Standout Performance(s): Jacqueline Pearce, Servelan herself in a role that makes her a truly nasty piece of work and unusually sensitive at the same time. Sherilyn Harper is a political hothead with some strong opinions about immigration and keeping Britain pure. I loved it when she was on the air talking to Walter, viciously condemning him (‘All your guns and bombs and you don’t even have the guts to face me’) and when her true plots are revealed, stirring up the hate and violence she is left at mercy of the mob she has incited and pathetically begs the Doctor not to leave her (‘Now everyone thinks I’m responsible!’). Pearce gives a committed performance and has a perfectly throaty and mature voice to make such a complex character work.
Vince Henderson deserves kudos for making Mick Thompson a believable DJ – irritating and entertaining in equal measures!

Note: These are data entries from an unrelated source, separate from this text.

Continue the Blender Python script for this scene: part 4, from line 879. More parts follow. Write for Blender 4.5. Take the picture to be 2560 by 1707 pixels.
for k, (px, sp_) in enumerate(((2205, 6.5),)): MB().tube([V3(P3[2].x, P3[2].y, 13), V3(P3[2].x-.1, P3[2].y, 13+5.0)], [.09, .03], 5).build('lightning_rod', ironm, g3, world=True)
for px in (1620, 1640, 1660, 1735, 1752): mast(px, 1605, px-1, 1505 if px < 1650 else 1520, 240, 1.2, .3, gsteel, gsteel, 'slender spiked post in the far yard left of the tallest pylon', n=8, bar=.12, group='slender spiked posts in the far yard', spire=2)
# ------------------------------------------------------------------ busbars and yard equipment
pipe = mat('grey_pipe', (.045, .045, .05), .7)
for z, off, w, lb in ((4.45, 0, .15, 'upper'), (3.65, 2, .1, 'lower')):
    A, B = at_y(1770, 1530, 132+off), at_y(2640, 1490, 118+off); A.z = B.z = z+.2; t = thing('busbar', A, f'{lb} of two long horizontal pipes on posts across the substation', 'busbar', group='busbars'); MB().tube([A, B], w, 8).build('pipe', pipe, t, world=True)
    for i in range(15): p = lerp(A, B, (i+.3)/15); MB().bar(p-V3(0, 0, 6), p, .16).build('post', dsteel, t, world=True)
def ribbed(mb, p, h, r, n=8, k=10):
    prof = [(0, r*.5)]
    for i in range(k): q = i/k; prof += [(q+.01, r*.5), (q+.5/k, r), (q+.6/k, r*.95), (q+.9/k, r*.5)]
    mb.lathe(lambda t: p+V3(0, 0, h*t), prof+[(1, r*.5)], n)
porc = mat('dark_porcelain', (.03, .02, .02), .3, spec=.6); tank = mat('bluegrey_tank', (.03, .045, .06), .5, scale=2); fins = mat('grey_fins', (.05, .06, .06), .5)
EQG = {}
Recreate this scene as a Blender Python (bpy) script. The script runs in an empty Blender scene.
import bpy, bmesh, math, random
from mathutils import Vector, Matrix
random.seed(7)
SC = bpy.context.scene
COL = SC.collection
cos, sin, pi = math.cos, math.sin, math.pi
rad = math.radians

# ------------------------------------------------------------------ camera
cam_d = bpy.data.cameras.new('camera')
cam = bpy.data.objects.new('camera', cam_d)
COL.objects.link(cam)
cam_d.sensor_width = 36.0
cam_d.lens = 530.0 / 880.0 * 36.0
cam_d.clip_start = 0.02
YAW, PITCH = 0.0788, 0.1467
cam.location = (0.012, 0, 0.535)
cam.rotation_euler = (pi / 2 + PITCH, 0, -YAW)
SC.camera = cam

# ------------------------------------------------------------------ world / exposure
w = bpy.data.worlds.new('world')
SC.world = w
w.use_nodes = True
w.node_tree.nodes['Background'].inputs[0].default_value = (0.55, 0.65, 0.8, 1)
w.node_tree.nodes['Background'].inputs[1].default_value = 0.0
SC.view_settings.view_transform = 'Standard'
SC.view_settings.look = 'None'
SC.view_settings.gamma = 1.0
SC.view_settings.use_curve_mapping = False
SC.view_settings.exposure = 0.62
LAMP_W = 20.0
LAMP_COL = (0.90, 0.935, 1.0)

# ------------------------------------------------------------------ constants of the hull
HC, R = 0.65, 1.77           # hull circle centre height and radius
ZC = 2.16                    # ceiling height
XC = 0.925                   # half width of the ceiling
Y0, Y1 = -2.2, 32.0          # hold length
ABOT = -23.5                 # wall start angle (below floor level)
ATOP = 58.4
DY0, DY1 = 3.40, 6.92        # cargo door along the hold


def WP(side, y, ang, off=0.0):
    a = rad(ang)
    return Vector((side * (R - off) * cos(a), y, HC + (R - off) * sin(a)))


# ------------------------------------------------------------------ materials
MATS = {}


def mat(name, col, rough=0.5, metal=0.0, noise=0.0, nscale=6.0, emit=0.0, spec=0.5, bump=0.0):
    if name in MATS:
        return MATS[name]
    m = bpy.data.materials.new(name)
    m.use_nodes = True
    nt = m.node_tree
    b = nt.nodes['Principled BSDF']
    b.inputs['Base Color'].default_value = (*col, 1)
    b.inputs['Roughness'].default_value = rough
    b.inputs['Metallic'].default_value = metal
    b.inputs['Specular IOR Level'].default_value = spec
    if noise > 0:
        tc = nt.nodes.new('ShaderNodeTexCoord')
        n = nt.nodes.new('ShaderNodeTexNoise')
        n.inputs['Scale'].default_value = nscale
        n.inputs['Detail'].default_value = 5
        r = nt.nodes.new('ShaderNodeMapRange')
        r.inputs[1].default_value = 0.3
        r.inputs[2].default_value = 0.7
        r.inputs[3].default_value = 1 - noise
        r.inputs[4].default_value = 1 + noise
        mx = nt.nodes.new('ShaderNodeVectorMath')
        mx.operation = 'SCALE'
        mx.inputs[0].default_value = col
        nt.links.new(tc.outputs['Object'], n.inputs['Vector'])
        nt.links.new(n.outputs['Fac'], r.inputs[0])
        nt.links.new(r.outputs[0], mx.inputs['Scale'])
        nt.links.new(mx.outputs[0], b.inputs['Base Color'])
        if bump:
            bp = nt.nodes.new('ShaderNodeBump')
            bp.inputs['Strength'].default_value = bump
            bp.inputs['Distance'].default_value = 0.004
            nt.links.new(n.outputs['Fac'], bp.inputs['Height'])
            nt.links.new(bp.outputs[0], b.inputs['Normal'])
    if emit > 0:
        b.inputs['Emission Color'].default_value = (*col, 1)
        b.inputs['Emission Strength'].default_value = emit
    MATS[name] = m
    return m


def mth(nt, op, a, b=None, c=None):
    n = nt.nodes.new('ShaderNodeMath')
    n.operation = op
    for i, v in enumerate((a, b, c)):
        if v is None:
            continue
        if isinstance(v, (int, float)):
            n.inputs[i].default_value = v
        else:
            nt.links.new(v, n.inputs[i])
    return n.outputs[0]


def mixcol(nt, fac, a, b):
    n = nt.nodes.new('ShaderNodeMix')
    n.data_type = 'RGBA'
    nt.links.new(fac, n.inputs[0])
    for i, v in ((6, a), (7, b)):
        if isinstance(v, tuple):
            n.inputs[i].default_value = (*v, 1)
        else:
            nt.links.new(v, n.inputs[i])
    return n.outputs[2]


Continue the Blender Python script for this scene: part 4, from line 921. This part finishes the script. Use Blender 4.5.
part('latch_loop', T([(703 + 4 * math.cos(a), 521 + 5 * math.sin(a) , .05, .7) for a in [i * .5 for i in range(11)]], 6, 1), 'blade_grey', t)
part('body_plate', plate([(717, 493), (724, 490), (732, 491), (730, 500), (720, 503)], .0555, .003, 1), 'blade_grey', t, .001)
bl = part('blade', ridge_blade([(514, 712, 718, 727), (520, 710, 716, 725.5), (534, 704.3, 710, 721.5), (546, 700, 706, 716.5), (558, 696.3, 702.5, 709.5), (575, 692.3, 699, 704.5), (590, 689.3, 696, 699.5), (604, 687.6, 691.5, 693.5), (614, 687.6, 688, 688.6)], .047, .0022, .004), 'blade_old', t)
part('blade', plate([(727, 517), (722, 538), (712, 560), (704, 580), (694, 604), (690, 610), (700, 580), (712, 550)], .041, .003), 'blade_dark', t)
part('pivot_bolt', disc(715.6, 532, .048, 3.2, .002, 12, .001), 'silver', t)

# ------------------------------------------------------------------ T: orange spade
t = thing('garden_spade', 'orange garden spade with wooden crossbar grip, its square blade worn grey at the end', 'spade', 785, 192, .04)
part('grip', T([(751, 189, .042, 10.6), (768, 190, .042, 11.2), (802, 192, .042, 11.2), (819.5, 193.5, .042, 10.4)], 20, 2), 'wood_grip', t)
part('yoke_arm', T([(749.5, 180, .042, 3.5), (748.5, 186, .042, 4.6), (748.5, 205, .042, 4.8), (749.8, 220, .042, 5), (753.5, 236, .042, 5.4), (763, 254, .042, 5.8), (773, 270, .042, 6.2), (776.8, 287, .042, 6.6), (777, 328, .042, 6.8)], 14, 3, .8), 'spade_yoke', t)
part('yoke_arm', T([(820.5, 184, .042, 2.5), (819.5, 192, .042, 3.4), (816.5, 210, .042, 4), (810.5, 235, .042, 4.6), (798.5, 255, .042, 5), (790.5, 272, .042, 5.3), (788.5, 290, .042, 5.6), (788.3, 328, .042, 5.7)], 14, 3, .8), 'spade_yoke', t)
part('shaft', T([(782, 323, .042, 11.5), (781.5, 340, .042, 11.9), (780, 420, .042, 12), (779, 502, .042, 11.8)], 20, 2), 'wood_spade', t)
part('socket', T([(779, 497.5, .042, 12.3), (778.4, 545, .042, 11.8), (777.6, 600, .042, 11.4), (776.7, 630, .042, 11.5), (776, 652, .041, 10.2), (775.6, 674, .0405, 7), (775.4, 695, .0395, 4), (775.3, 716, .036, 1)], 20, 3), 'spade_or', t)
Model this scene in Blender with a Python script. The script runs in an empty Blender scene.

Sparkling Dialogue: ‘Do you want a dangerous fugitive staying in your flat?’ ‘Well of course not!’ ‘Well then don’t upset him and he’ll be a nice fugitive staying in your flat!’
‘The Tandoori menace that’s driving decent fish and chip shops out of business!’
‘I refuse to be responsible for the fall of every sparrow.’
‘You made the Mob and now their coming after you.’

Audio Landscape: It seems to me that the more domestic the setting, the more realistic the sound design. This will not always be the case as there will be some terrifying and moody SF stories coming up but so far Phantasmagoria and The Fearmonger have had the best audio environments by far. The riots on the streets are particularly loud and effective; people screaming, sirens, horns blaring, traffic shooting past, bottles smashing. I really love how they transformed Harper’s voice at the end of episode one, the alien inflections slowly get stronger and stronger turning this thriller into something far more interesting. The first terrorist statement is fantastically scary, a horrible modulated voice and forceful, pulsing music. The assassination attempts are appropriately chaotic. The Fearmonger in Paul’s flat makes a great scene, a nervous, fizzing, crackling ball of energy.

Musical Cues: Dramatic, edgy and keeping the story fast paced, this is an excellent score that really sells the moments of danger.

Isn’t that Odd: Sophie Aldred is mostly good but occasionally she is a little too hysterical. She has several scenes where she has to chase Walter about that don’t come off as well as they should. I’m glad Ace is shot at the end of episode two as she almost falls into McCoy parody with her ‘look me in the eye’ speech.

Something I learnt from The Inside Story: Ironically Jon Blum almost had a nervous breakdown writing this story! His rewrites were a profoundly miserable experience that Russell made feel like an unnecessary crisis. Gary Russell, Stephen Cole and Nicholas Briggs all had misgivings about the initial scripts. It was almost considered unsalvageable.

Standout Moment: There is a really nice quiet moment between the Doctor and Ace in episode two (’40 years ago Harper wouldn’t have even been out of the ordinary. Things do change.’) – a really nice character moment which is suddenly interrupted by a terrorist attack. The change of tone is shocking and effortless.


Result: Welcome to the world of bombs, guns and politics join the Doctor and Ace for a New Adventures style thriller. Whatever problems the script might have had have only served to make it a tight piece of writing, the real joy of this story is how it keeps surprising you with its guts and its edgy storytelling. Sylvester McCoy gives one of his best ever Big Finish performances, suggesting layers to his character that we rarely see. From the arresting assassination opening, through several terrorist attacks to the disturbing riots of the last episode, the Fearmonger keeps you on your toes and never loses sight that although it is telling the story of an alien menace it has a very human point to make about tolerance and racism. Aside from the main plot the additional treats are manifold, the terrific dialogue, Alistair Lock’s filmic score, the astonishing Pearce/Roderick relationship, some lovely quiet moments between the Doctor and Ace, Paul Tanner being one of the more realistic turncoats… The Fearmonger was the first Big Finish story I listened to and it had me hooked. Aside from a few awkward moments this is an assured production and the best story so far: 8/10


Artwork by Simon Hodges @ http://hisi79.deviantart.com/

2 comments:

Snowkatt said...

I bought this audiobook recently, on Humble Bundle along with 8 others https://www.humblebundle.com/books/morebooks

I have a bit of a backlog, ( 212 and counting) so I will be getting to it in oh say 2020, no doubt.

Of that line up there which is the best to begin with, ...and the best one to avoid ?

Frank said...

I always found this one pretty atrociously written, with s pair of classy guest performances being the only real saving grace of the whole audio. But then, I've since discovered that I've never got on with Blum's work, hadn't paid much attention to the writers back in the day, but recently realised his three Who books are all ones I pretty much outright hated (a rarity for me, as I usually find something to enjoy), so just one of those things, I guess. One of Big Finish's early misses for me, I'm afraid, right up there with Red Dawn for pure awfulness.